TGT

he is hiding behind a rock
he is hiding behind a rock

Freelance writer Geoffrey Redick recently wrote about children’s books on Deadspin… or, at least the ones he wouldn’t read to his kids. In it, he lists Shel Silverstein’s classic kids book, The Giving Tree, which happens to be my favorite story when I was a little boy. In fact, the second tattoo I ever got — when I was 19, I believe — was straight out of page 13 or something.

Naturally, with anything you love, I was initially defensive about the passage. I mean, I loved The Giving Tree.

It was like reading the Creepypasta on Rugrats and getting my entire universe turned god knows where. It was like discovering sabermetrics and realizing traditional baseball stats like Batting Average and Runs Batted In didn’t mean as much as they did when I was growing up in the 90’s.

Anyway, if I thought Redick — or any other writer, for that matter — couldn’t possibly ruin my childhood any more than it’s already been ruined, I was clearly mistaken:

What exactly is this story telling me, as a parent? Should I give every bit of myself, body and soul, to a child who only asks for more? There are overly attached attachment parents who would say that I should. I say that would leave me as nothing more than a sad little stump, only good for an old man to fart into. When the boy says he needs money, the tree ought to say, “Get a damn job!” Then he’d have proof of income and some credit history to buy a house, and maybe a little left over for a boat when he gets tired of the rat race and says, “Fuck it all, I want to see the world.”

I think this book is actually a cautionary tale for parents. It’s not meant for kids. Late in the story, after the tree has given away her trunk, there are two facing pages. All we see is the stump with some blades of grass around it. Here are the only words: “And the tree was happy … but not really.” I find that chilling. Keep a little something for yourself, parents. And keep this one off your kid’s bookshelf.

Let’s face it, I read this for the first time when I was probably five years old, and I liked it probably for the same reason a lot of five year-olds liked books: there were pictures.
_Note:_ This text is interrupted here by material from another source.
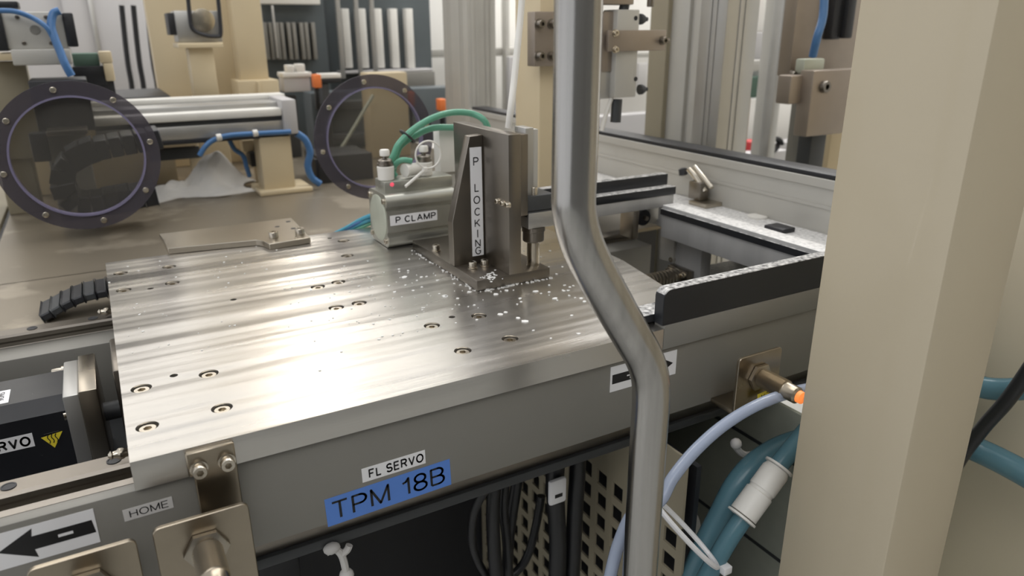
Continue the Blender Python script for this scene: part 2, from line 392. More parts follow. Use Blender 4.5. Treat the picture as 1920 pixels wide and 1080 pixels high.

Silverstein was a writer/poet I always enjoyed as a child; his style of writing was Dr. Seuss with a splash of darkness and less flow. And… pictures!
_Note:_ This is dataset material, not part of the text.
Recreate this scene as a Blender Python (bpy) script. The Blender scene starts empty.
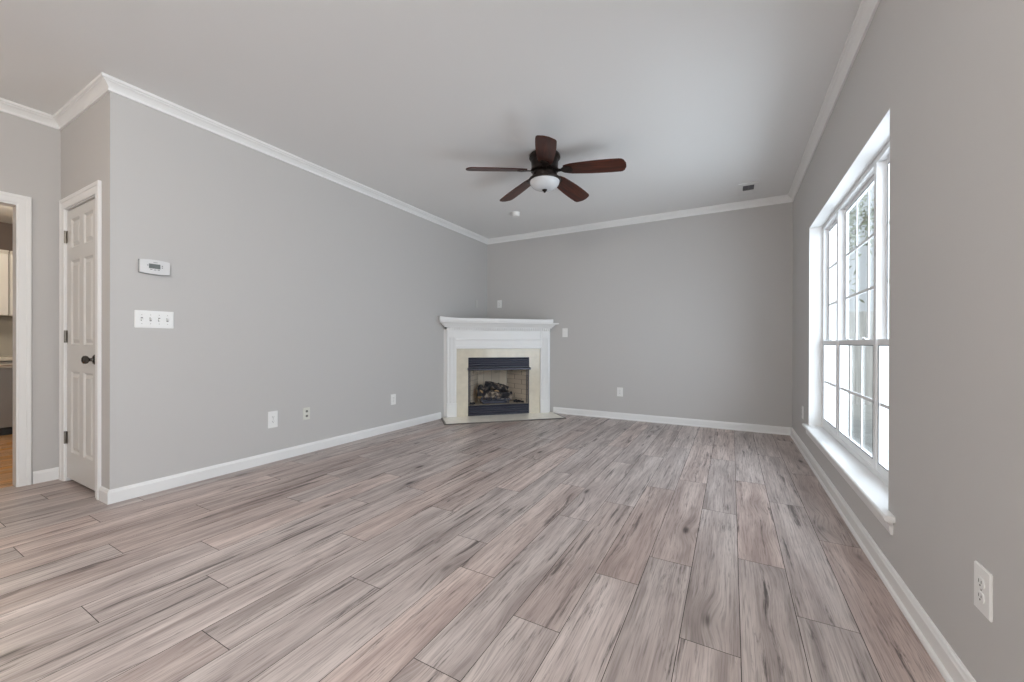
import bpy, bmesh, math, random
from mathutils import Vector, Matrix
random.seed(7)
S = bpy.context.scene
COL = S.collection
PI = math.pi

# ---------------------------------------------------------------- camera
CAM_H = 1.03
YAW, PITCH, ROLL = 0.5055, -0.0016, 0.0025
cd = bpy.data.cameras.new('camera'); cam = bpy.data.objects.new('camera', cd); COL.objects.link(cam)
F = Vector((-math.sin(YAW)*math.cos(PITCH), math.cos(YAW)*math.cos(PITCH), math.sin(PITCH)))
R0 = Vector((math.cos(YAW), math.sin(YAW), 0)); U0 = R0.cross(F)
RV = R0*math.cos(ROLL)+U0*math.sin(ROLL); UV = U0*math.cos(ROLL)-R0*math.sin(ROLL)
M = Matrix((RV, UV, -F)).transposed().to_4x4(); M.translation = (0, 0, CAM_H)
cam.matrix_world = M
cd.sensor_width = 36; cd.lens = 396.7/1024*36; cd.shift_y = 2.7/1024
cd.clip_start = 0.02; cd.clip_end = 200
S.camera = cam

# ---------------------------------------------------------------- view + sky
S.view_settings.view_transform = 'Standard'; S.view_settings.look = 'None'
S.view_settings.gamma = 1.0; S.view_settings.use_curve_mapping = False
S.view_settings.exposure = 0.07
S.cycles.use_denoising = True
S.cycles.max_bounces = 10; S.cycles.diffuse_bounces = 7; S.cycles.transparent_max_bounces = 12
S.cycles.sample_clamp_indirect = 6.0
W = bpy.data.worlds.new('sky'); S.world = W; W.use_nodes = True
bg = W.node_tree.nodes['Background']
bg.inputs['Color'].default_value = (0.86, 0.93, 1.0, 1); bg.inputs['Strength'].default_value = 0.85

def area(name, loc, rot, sx, sy, energy, color, portal=False):
    l = bpy.data.lights.new(name, 'AREA'); l.shape = 'RECTANGLE'; l.size = sx; l.size_y = sy
    l.energy = energy; l.color = color
    o = bpy.data.objects.new(name, l); COL.objects.link(o); o.location = loc; o.rotation_euler = rot
    if portal: l.cycles.is_portal = True
    return o
# daylight that reaches the right-hand windows from the bright open side of the house
area('daylight', (1.55, -0.1, 1.45), (0, math.radians(90), 0), 3.1, 9.4, 490, (0.81, 0.89, 1.0))
# hazy sun over the roof: it runs along the window wall and lights the garden only
sl = bpy.data.lights.new('sun', 'SUN'); sl.energy = 1.3; sl.angle = math.radians(5); sl.color = (1.0, 0.97, 0.93)
so_ = bpy.data.objects.new('sun', sl); COL.objects.link(so_)
so_.rotation_euler = Vector((0.25, 0.65, -0.72)).to_track_quat('-Z', 'Y').to_euler()

# ---------------------------------------------------------------- helpers
def lin(r, g, b):
    f = lambda c: (c/255/12.92) if c/255 <= 0.04045 else ((c/255+0.055)/1.055)**2.4
    return (f(r), f(g), f(b), 1)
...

As it turns out, my interpretation of the story is a naïve one. I never looked at the boy (who’s an old man by the end) as a manipulative, ungrateful little shithead. I always more or less just gave him a benefit of the doubt, probably because he is an actual person and a tree is (just) a tree. By the time I got the tattoo in the above photo, I had at least realized that the tree was excessively under-appreciated, and that for too long and with too many people in my life I acted as the boy in the story.

2 thoughts on “TGT

  1. It’s amazing how growing up changes our perspective of things. I recently read this book when considering if I would want to read it to my own children or nieces and nephews. I had a different perception of the book; that of the eco-warrior’s horror at mankind’s rape of the wonders of the natural world. Ultimately, the boy/man takes and takes and takes from this wonderful natural resource but in never giving back, in not replenishing its nutrients or ensuring it’s sons and daughters found their place in the soil beside it, the ultimate outcome is a barren world with a lonely stump. Children don’t see that, they don’t see a far perspective and in memory we look back on our favourite children’s books with the innocent eyes of our youth. As a parent and aunty, I’m now reading those books (and others) with a “What would I like my children to learn?” sense and am frankly quite horrified by the “lessons” that have either consciously or unconsciously found their way into these books.

    1. I agree with you 1,000%.

      I’m not a parent yet, but I find the next generation — or at least my own offspring — to be one of the more fascinating things to think about. Once you live it as a child, and get old enough to be able to reflect on your experiences, you realize the things you liked and other things you would do differently than your parents.